* _Objective_
Reproduce the records below in full and exactly, without their images.

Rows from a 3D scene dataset
***

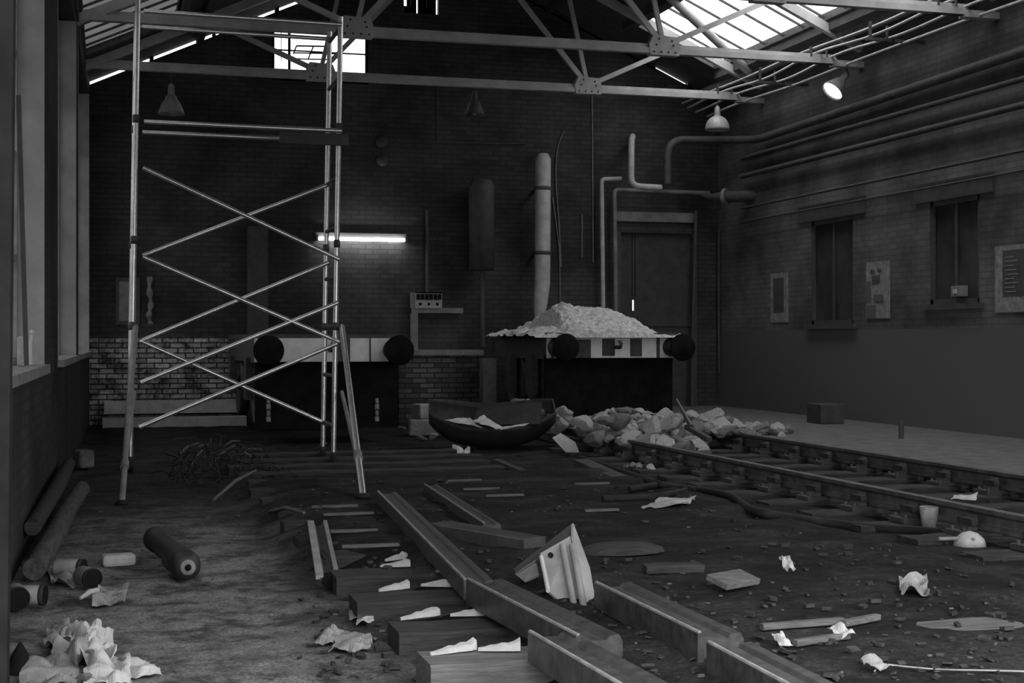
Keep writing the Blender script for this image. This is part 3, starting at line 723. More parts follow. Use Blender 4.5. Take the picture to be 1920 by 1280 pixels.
for i in range(40):
    t = rnd.random(); px = 935+130*t; py = 744+abs(t-.4)*38+rnd.uniform(0, 30); p = at(px, py, 17.5+rnd.random()*.3-.012*(py-744)); s = rnd.uniform(.08, .15); p.z = max(p.z-.05, s*.3)
    rock(p, s, 'stone in the rubble heaped behind the broken shell', 'rubble behind the shell', seed=k); k += 1
for i in range(16):
    px = rnd.uniform(752, 815); py = rnd.uniform(775, 818); p = gp(px, py+12); s = rnd.uniform(.04, .09); p.z = s*.4
    rock(p, s, 'small stone lying at the end of the broken shell', 'stones at the end of the shell', seed=k); k += 1
for i in range(10):
    px = rnd.uniform(1060, 1105); py = rnd.uniform(800, 850); p = gp(px, py+8); s = rnd.uniform(.03, .06); p.z = s*.4
    rock(p, s, 'small stone between the shell and the rail end', 'stones by the rail end', seed=k); k += 1

# ---------------------------------------------------------------- broken boiler shell with litter in it
c = gp(936, 846); c = V((c.x, c.y+.32, .0))
r = root('boiler_shell', (c.x, c.y, 0), 'dark half-round boiler shell lying open on the floor', 'boiler shell', None, math.radians(-12))
W = ROOTM[r.name]; o = MB(); NL, NA = 28, 18; La, Ra = .74, .36
vs = []
for i in range(NL+1):
    t = -1+2*i/NL; rad = Ra*(1-abs(t)**4*.45); lift = .12*t*t
    for j in range(NA+1):
        a = math.radians(198)+math.radians(186)*j/NA
        vs.append(W@V((t*La*(1.0+.10*math.sin(a)*-1*0), rad*math.cos(a)*.95, .37+lift+rad*math.sin(a))))
o.add(vs, [(i*(NA+1)+j, (i+1)*(NA+1)+j, (i+1)*(NA+1)+j+1, i*(NA+1)+j+1) for i in range(NL) for j in range(NA)], True)
o.build('shell_plate', 'shell_iron', r, solid=.02)
for e in (0, NL):
    m = MB(); ring = vs[e*(NA+1):(e+1)*(NA+1)]; m.add(ring, [tuple(range(NA+1))]); m.build('end_plate', 'shell_iron', r, solid=.02)
a, b = at(893, 778, 15.9), at(1016, 765, 15.9)
o = MB().slab([at(886, 800, 16.6), at(1012, 798, 16.6), at(1016, 757, 16.9), at(895, 768, 16.9)], .03)
tag(o.build('iron_plate', 'shell_iron'), 'dark iron plate propped behind the boiler shell', 'plate')

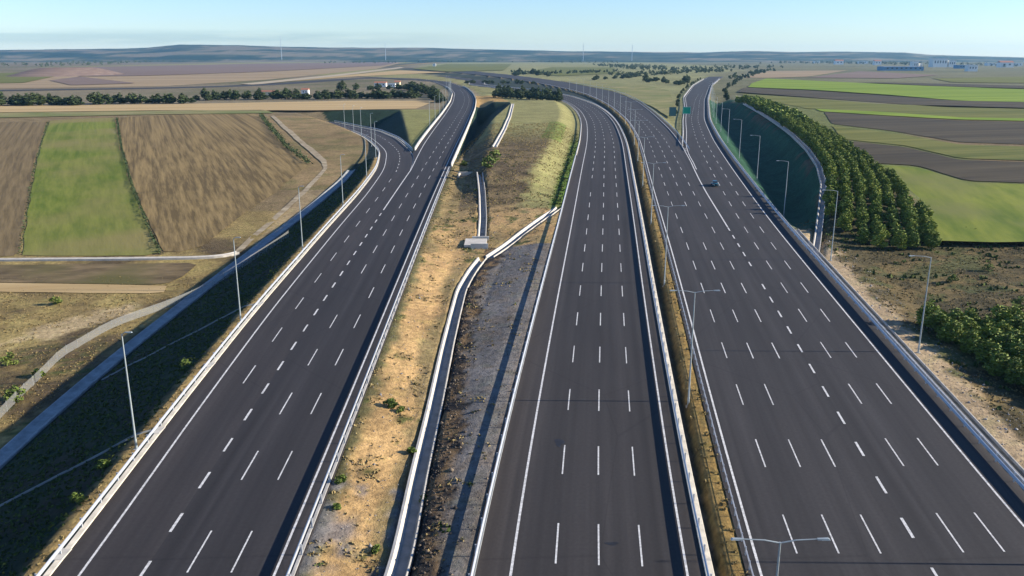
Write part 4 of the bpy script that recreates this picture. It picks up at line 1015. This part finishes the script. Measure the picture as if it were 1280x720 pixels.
# ------------------------------------------------------------------ street lamps
def lamp_meshes(arms, H=13.6, reach=2.4):
    b = MB(); b.tube([(0, 0, 0), (0, 0, 1.2), (0, 0, 1.25), (0, 0, H)], [.13, .13, .11, .06], 10); pole = b.mesh('pole', 'galvanised_pole')
    b = MB(); b.box((0, 0, .03), (.5, .5, .30)); base = b.mesh('base', 'concrete')
    A = []
    for s in arms:
        b = MB(); b.tube([(0, 0, H-.05), (s*reach*.4, 0, H+.14), (s*reach, 0, H+.22)], [.045, .04, .03], 8); am = b.mesh('arm', 'galvanised_pole')
        b = MB(); x0, x1 = s*(reach-.15), s*(reach+.6)
        b.add([(x0, -.07, H+.17), (x1, -.11, H+.18), (x1, .11, H+.18), (x0, .07, H+.17), (x0, -.05, H+.26), (x1-.1*s, -.08, H+.27), (x1-.1*s, .08, H+.27), (x0, .05, H+.26)], [(0, 1, 2, 3), (7, 6, 5, 4), (0, 4, 5, 1), (1, 5, 6, 2), (2, 6, 7, 3), (3, 7, 4, 0)])
        hm = b.mesh('lamp_head', 'galvanised_pole')
        b = MB(); b.box((s*(reach+.3), 0, H+.165), (.4, .14, .025)); gm = b.mesh('lens', 'lamp_glass'); A.append((am, hm, gm))
    return pole, base, A
LM = {'left': lamp_meshes((1,), H=12.9, reach=.5), 'right': lamp_meshes((-1,)), 'both': lamp_meshes((-1, 1), H=14.2, reach=2.3)}
def lamp(kind, x, Y, rz, label, group, z=None):
    root = empty('street_lamp', (x, Y, gz(x, Y)-.05 if z is None else z), rz); kindly(root, label, 'street lamp', group)
    p, bs, A = LM[kind]; link('pole', p, None, root); link('base', bs, None, root)
    for am, hm, gm in A:
        a = link('arm', am, None, root); h = link('lamp_head', hm, None, root); link('lens', gm, None, h)
def inv(v): return v
k1 = [48150/(0) if 0 else None]
def ypix(py): return bp(640, py)[1]
# left embankment
for i in range(9):
    py = 40+1/(.001923+.00088*i-.0)
    Y = ypix(560) + (ypix(400)-ypix(560))*i if i < 2 else None
YL = [ypix(y) for y in (560, 400, 312, 257, 222)]
st = (YL[-1]-YL[0])/4
for i in range(-1, 7):
    Y = YL[i] if 0 <= i < 5 else YL[0]+st*i
    if i < 0: continue
    x = float(rail_E(Y))-1.0; z = float(P(Y))+float(ydrop(Y))-.25
    lab = ['lamp post on the dark embankment nearest the camera', 'second lamp post along the dark left embankment', 'third lamp post on the embankment beside the ploughed field corner', 'fourth lamp post along the left embankment', 'fifth lamp post along the left embankment before the slip road bend', 'lamp post at the start of the slip road bend', 'last lamp post at the slip road bend'][i]
    lamp('left', x, Y, 0, lab, 'lamp posts along the left embankment', z)
for i in range(3):
    Y = 385+i*26.; x = float(E_l(Y))-3.2
    lamp('left', x, Y, .6, 'lamp post on the outer side of the descending slip road, %s beyond the bend' % ordn(i+1), 'lamp posts along the left slip road', float(P(Y)+ydrop(Y))-.2)
for i in range(13):
    Y = 420+i*44.; x = float(rail_Al(Y))-1.
    lamp('left', x, Y, 0, 'lamp post left of the far left road, %s past the slip road valley' % ordn(i+1), 'lamp posts left of the far left road', float(P(Y))-.1)
# median
Yc = ypix(502); stp = ypix(366)-Yc
for i in range(-1, 17):
    Y = Yc+i*49.3; x = float(rail_C(Y))-2.0
    lab = 'double armed lamp post in the median at the bottom edge' if i < 0 else 'double armed median lamp post, %s from the one at the bottom edge' % ordn(i+1)
    lamp('both', x, Y, 0, lab, 'double lamp posts in the median', float(P(Y))-.7)
# right edge
YR = [ypix(y) for y in (440, 325, 262, 222)]; sr = (YR[-1]-YR[0])/3
for i in range(-1, 14):
    Y = YR[i] if 0 <= i < 4 else YR[0]+sr*i
    x = float(rail_D(Y))+3.0
    lab = ('lamp post right of the exit lanes outside the bottom right corner', 'lamp post beside the lower right pine clump', 'lamp post at the near end of the pine plantation', 'second lamp post along the shaded ditch of the plantation', 'third lamp post along the shaded ditch of the plantation')[i+1] if i < 4 else 'lamp post on the far right roadside, %s beyond the shaded ditch' % ordn(i-3)
    lamp('right', x, Y, 0, lab, 'lamp posts along the right edge', gz(x, Y)-.15)

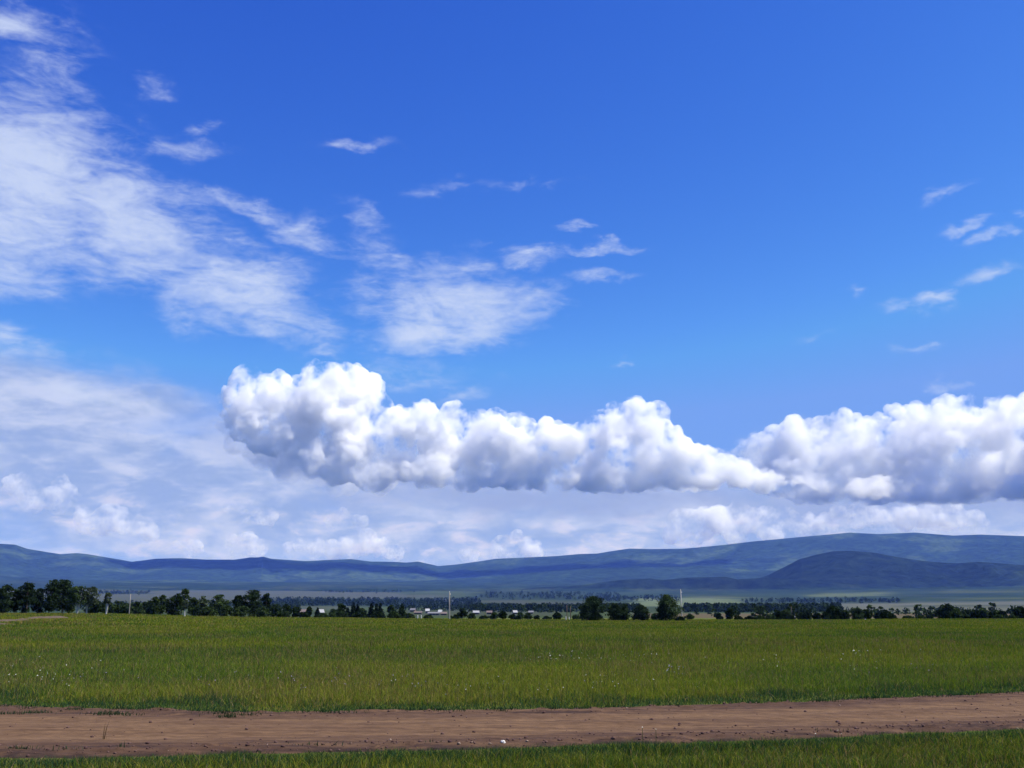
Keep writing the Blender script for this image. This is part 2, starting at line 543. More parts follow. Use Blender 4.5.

***

* _Written answer_
Keep writing the Blender script for this image. This is part 3, starting at line 723. More parts follow. Use Blender 4.5. Take the picture to be 1920 by 1280 pixels.
for i in range(40):
    t = rnd.random(); px = 935+130*t; py = 744+abs(t-.4)*38+rnd.uniform(0, 30); p = at(px, py, 17.5+rnd.random()*.3-.012*(py-744)); s = rnd.uniform(.08, .15); p.z = max(p.z-.05, s*.3)
    rock(p, s, 'stone in the rubble heaped behind the broken shell', 'rubble behind the shell', seed=k); k += 1
for i in range(16):
    px = rnd.uniform(752, 815); py = rnd.uniform(775, 818); p = gp(px, py+12); s = rnd.uniform(.04, .09); p.z = s*.4
    rock(p, s, 'small stone lying at the end of the broken shell', 'stones at the end of the shell', seed=k); k += 1
for i in range(10):
    px = rnd.uniform(1060, 1105); py = rnd.uniform(800, 850); p = gp(px, py+8); s = rnd.uniform(.03, .06); p.z = s*.4
    rock(p, s, 'small stone between the shell and the rail end', 'stones by the rail end', seed=k); k += 1

# ---------------------------------------------------------------- broken boiler shell with litter in it
c = gp(936, 846); c = V((c.x, c.y+.32, .0))
r = root('boiler_shell', (c.x, c.y, 0), 'dark half-round boiler shell lying open on the floor', 'boiler shell', None, math.radians(-12))
W = ROOTM[r.name]; o = MB(); NL, NA = 28, 18; La, Ra = .74, .36
vs = []
for i in range(NL+1):
    t = -1+2*i/NL; rad = Ra*(1-abs(t)**4*.45); lift = .12*t*t
    for j in range(NA+1):
        a = math.radians(198)+math.radians(186)*j/NA
        vs.append(W@V((t*La*(1.0+.10*math.sin(a)*-1*0), rad*math.cos(a)*.95, .37+lift+rad*math.sin(a))))
o.add(vs, [(i*(NA+1)+j, (i+1)*(NA+1)+j, (i+1)*(NA+1)+j+1, i*(NA+1)+j+1) for i in range(NL) for j in range(NA)], True)
o.build('shell_plate', 'shell_iron', r, solid=.02)
for e in (0, NL):
    m = MB(); ring = vs[e*(NA+1):(e+1)*(NA+1)]; m.add(ring, [tuple(range(NA+1))]); m.build('end_plate', 'shell_iron', r, solid=.02)
a, b = at(893, 778, 15.9), at(1016, 765, 15.9)
o = MB().slab([at(886, 800, 16.6), at(1012, 798, 16.6), at(1016, 757, 16.9), at(895, 768, 16.9)], .03)
tag(o.build('iron_plate', 'shell_iron'), 'dark iron plate propped behind the boiler shell', 'plate')

Write part 4 of the bpy script that recreates this picture. It picks up at line 1015. This part finishes the script. Measure the picture as if it were 1280x720 pixels.
# ------------------------------------------------------------------ street lamps
def lamp_meshes(arms, H=13.6, reach=2.4):
    b = MB(); b.tube([(0, 0, 0), (0, 0, 1.2), (0, 0, 1.25), (0, 0, H)], [.13, .13, .11, .06], 10); pole = b.mesh('pole', 'galvanised_pole')
    b = MB(); b.box((0, 0, .03), (.5, .5, .30)); base = b.mesh('base', 'concrete')
    A = []
    for s in arms:
        b = MB(); b.tube([(0, 0, H-.05), (s*reach*.4, 0, H+.14), (s*reach, 0, H+.22)], [.045, .04, .03], 8); am = b.mesh('arm', 'galvanised_pole')
        b = MB(); x0, x1 = s*(reach-.15), s*(reach+.6)
        b.add([(x0, -.07, H+.17), (x1, -.11, H+.18), (x1, .11, H+.18), (x0, .07, H+.17), (x0, -.05, H+.26), (x1-.1*s, -.08, H+.27), (x1-.1*s, .08, H+.27), (x0, .05, H+.26)], [(0, 1, 2, 3), (7, 6, 5, 4), (0, 4, 5, 1), (1, 5, 6, 2), (2, 6, 7, 3), (3, 7, 4, 0)])
        hm = b.mesh('lamp_head', 'galvanised_pole')
        b = MB(); b.box((s*(reach+.3), 0, H+.165), (.4, .14, .025)); gm = b.mesh('lens', 'lamp_glass'); A.append((am, hm, gm))
    return pole, base, A
LM = {'left': lamp_meshes((1,), H=12.9, reach=.5), 'right': lamp_meshes((-1,)), 'both': lamp_meshes((-1, 1), H=14.2, reach=2.3)}
def lamp(kind, x, Y, rz, label, group, z=None):
    root = empty('street_lamp', (x, Y, gz(x, Y)-.05 if z is None else z), rz); kindly(root, label, 'street lamp', group)
    p, bs, A = LM[kind]; link('pole', p, None, root); link('base', bs, None, root)
    for am, hm, gm in A:
        a = link('arm', am, None, root); h = link('lamp_head', hm, None, root); link('lens', gm, None, h)
def inv(v): return v
k1 = [48150/(0) if 0 else None]
def ypix(py): return bp(640, py)[1]
# left embankment
for i in range(9):
    py = 40+1/(.001923+.00088*i-.0)
    Y = ypix(560) + (ypix(400)-ypix(560))*i if i < 2 else None
YL = [ypix(y) for y in (560, 400, 312, 257, 222)]
st = (YL[-1]-YL[0])/4
for i in range(-1, 7):
    Y = YL[i] if 0 <= i < 5 else YL[0]+st*i
    if i < 0: continue
    x = float(rail_E(Y))-1.0; z = float(P(Y))+float(ydrop(Y))-.25
    lab = ['lamp post on the dark embankment nearest the camera', 'second lamp post along the dark left embankment', 'third lamp post on the embankment beside the ploughed field corner', 'fourth lamp post along the left embankment', 'fifth lamp post along the left embankment before the slip road bend', 'lamp post at the start of the slip road bend', 'last lamp post at the slip road bend'][i]
    lamp('left', x, Y, 0, lab, 'lamp posts along the left embankment', z)
for i in range(3):
    Y = 385+i*26.; x = float(E_l(Y))-3.2
    lamp('left', x, Y, .6, 'lamp post on the outer side of the descending slip road, %s beyond the bend' % ordn(i+1), 'lamp posts along the left slip road', float(P(Y)+ydrop(Y))-.2)
for i in range(13):
    Y = 420+i*44.; x = float(rail_Al(Y))-1.
    lamp('left', x, Y, 0, 'lamp post left of the far left road, %s past the slip road valley' % ordn(i+1), 'lamp posts left of the far left road', float(P(Y))-.1)
# median
Yc = ypix(502); stp = ypix(366)-Yc
for i in range(-1, 17):
    Y = Yc+i*49.3; x = float(rail_C(Y))-2.0
    lab = 'double armed lamp post in the median at the bottom edge' if i < 0 else 'double armed median lamp post, %s from the one at the bottom edge' % ordn(i+1)
    lamp('both', x, Y, 0, lab, 'double lamp posts in the median', float(P(Y))-.7)
# right edge
YR = [ypix(y) for y in (440, 325, 262, 222)]; sr = (YR[-1]-YR[0])/3
for i in range(-1, 14):
    Y = YR[i] if 0 <= i < 4 else YR[0]+sr*i
    x = float(rail_D(Y))+3.0
    lab = ('lamp post right of the exit lanes outside the bottom right corner', 'lamp post beside the lower right pine clump', 'lamp post at the near end of the pine plantation', 'second lamp post along the shaded ditch of the plantation', 'third lamp post along the shaded ditch of the plantation')[i+1] if i < 4 else 'lamp post on the far right roadside, %s beyond the shaded ditch' % ordn(i-3)
    lamp('right', x, Y, 0, lab, 'lamp posts along the right edge', gz(x, Y)-.15)

Keep writing the Blender script for this image. This is part 2, starting at line 543. More parts follow. Use Blender 4.5.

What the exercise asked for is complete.